Example: You recommend migrating the legacy system to a new line-of-business or CRM application. Naturally, there are many sub-recommendations to be found in the report. However, overall costs can be estimated here, and supported with SWOT, cost-benefit or gap analyses.

Strategic insight and observation. Now you can close the loop, referring back to your very first point. You have established common ground with your audience and demonstrated that you understand their strategic, tactical, even personal, concerns. You have specific recommendations based from your analyses. Now, you should show that your suggestions are not only tactical, but that they can have strategic impact too. Relate your point directly to the corporate strategies of your client. If your audience does not primarily comprise strategic decision makers, you can still make this point: just do not dwell on it for too long and be sure to relate any suggestion to their own work.
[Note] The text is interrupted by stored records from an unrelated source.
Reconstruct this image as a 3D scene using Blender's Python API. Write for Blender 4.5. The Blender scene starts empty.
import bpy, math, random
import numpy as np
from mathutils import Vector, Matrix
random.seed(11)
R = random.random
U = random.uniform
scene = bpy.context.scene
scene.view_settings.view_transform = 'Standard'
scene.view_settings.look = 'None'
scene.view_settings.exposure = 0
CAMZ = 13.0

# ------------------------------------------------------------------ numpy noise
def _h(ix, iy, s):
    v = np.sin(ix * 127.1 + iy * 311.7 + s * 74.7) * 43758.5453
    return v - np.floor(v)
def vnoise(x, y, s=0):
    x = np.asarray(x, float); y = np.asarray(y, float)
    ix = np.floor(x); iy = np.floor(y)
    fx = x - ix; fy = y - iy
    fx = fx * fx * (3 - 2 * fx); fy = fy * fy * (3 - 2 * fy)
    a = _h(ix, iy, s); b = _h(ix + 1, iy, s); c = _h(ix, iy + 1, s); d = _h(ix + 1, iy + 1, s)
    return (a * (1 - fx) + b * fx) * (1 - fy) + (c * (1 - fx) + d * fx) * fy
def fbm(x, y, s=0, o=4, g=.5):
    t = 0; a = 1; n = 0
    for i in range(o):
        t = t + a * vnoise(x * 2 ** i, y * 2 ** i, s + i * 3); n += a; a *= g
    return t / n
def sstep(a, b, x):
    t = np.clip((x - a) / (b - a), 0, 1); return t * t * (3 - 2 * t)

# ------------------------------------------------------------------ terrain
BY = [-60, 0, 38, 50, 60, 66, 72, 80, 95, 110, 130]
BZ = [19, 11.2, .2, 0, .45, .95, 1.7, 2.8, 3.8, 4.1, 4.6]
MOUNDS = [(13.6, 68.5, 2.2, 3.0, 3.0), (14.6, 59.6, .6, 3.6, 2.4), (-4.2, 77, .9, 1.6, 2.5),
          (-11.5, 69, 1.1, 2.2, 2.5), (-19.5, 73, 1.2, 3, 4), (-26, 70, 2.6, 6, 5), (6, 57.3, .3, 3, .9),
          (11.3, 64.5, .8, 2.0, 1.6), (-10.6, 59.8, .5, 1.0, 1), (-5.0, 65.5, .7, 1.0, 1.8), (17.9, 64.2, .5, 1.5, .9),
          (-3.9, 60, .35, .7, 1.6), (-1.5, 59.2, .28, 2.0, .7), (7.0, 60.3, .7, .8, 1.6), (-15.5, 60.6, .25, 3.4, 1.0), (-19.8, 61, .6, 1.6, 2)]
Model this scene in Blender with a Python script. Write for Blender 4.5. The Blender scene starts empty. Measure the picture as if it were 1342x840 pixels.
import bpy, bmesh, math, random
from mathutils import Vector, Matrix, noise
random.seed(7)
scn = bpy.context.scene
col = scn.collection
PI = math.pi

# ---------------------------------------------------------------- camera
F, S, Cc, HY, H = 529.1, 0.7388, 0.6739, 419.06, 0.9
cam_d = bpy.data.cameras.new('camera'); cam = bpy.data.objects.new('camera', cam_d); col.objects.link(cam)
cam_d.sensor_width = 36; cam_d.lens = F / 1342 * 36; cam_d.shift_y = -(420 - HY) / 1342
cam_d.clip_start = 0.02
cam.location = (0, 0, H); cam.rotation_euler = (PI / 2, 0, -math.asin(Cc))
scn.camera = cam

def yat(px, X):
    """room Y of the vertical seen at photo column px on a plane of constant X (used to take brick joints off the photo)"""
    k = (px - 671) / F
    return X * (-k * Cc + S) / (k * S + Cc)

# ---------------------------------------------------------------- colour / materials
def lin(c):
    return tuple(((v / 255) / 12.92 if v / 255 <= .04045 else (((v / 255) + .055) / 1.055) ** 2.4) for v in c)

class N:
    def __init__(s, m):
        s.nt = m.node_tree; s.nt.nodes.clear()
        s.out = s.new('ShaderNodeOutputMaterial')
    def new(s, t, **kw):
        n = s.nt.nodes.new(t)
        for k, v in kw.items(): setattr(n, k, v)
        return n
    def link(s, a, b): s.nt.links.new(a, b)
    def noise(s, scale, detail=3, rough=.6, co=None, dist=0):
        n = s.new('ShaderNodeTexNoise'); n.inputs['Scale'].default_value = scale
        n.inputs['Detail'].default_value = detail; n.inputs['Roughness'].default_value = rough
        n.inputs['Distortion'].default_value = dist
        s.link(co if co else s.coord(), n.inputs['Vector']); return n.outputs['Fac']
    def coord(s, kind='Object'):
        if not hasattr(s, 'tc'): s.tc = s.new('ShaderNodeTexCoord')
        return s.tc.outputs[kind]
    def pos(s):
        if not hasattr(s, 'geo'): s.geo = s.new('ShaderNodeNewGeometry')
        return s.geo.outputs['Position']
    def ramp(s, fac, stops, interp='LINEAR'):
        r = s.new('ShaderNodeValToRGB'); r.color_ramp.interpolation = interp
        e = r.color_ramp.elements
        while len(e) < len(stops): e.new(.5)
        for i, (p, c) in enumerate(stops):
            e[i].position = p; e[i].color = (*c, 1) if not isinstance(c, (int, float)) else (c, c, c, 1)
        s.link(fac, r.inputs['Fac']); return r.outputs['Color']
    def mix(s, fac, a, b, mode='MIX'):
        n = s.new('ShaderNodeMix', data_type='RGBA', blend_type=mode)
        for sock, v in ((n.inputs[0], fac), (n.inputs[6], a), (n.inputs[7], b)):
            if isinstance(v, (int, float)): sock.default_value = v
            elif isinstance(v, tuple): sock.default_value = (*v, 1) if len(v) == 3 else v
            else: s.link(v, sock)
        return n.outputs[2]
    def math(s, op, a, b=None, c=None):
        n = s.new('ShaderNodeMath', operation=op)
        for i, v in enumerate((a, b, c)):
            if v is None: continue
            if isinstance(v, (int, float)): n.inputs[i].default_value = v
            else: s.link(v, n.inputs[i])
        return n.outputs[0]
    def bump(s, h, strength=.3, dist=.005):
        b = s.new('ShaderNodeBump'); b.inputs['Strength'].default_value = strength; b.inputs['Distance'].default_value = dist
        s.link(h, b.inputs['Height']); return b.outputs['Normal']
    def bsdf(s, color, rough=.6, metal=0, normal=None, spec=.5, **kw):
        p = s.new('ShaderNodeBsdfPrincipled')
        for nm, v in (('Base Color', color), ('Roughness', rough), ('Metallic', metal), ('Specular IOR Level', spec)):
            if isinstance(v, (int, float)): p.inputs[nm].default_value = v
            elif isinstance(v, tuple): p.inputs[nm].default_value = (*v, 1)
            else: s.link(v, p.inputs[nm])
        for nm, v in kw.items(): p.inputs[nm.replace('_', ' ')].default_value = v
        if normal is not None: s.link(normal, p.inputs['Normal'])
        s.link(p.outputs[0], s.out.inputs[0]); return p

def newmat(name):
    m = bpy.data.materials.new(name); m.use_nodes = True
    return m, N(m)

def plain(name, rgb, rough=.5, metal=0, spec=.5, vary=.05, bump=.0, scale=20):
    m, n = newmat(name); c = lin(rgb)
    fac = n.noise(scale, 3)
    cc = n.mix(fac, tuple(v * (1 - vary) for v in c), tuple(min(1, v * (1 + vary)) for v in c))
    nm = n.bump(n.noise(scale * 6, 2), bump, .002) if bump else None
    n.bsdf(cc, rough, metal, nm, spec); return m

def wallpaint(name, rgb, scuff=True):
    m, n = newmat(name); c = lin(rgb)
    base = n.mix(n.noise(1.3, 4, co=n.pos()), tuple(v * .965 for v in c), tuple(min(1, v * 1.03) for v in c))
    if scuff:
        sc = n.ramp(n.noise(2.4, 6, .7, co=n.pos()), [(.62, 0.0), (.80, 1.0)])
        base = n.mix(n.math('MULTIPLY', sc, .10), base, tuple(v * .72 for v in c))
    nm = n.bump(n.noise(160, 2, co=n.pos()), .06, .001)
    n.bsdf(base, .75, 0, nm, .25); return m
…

Example: Direct marketing is still critical to your client’s customer acquisition strategy. With improved customer data quality you can significantly move beyond that approach. You can use your customer data to grow stronger customer relationships. Perhaps now, with a single version of the customer to hand, an effective loyalty scheme is practical across all the divisions of the enterprise, which previously poor data quality prevented.


And that’s the outline. Nine simple points which help you balance the client’s current understanding with your new insights. If you try it out, do let me know how it works for you.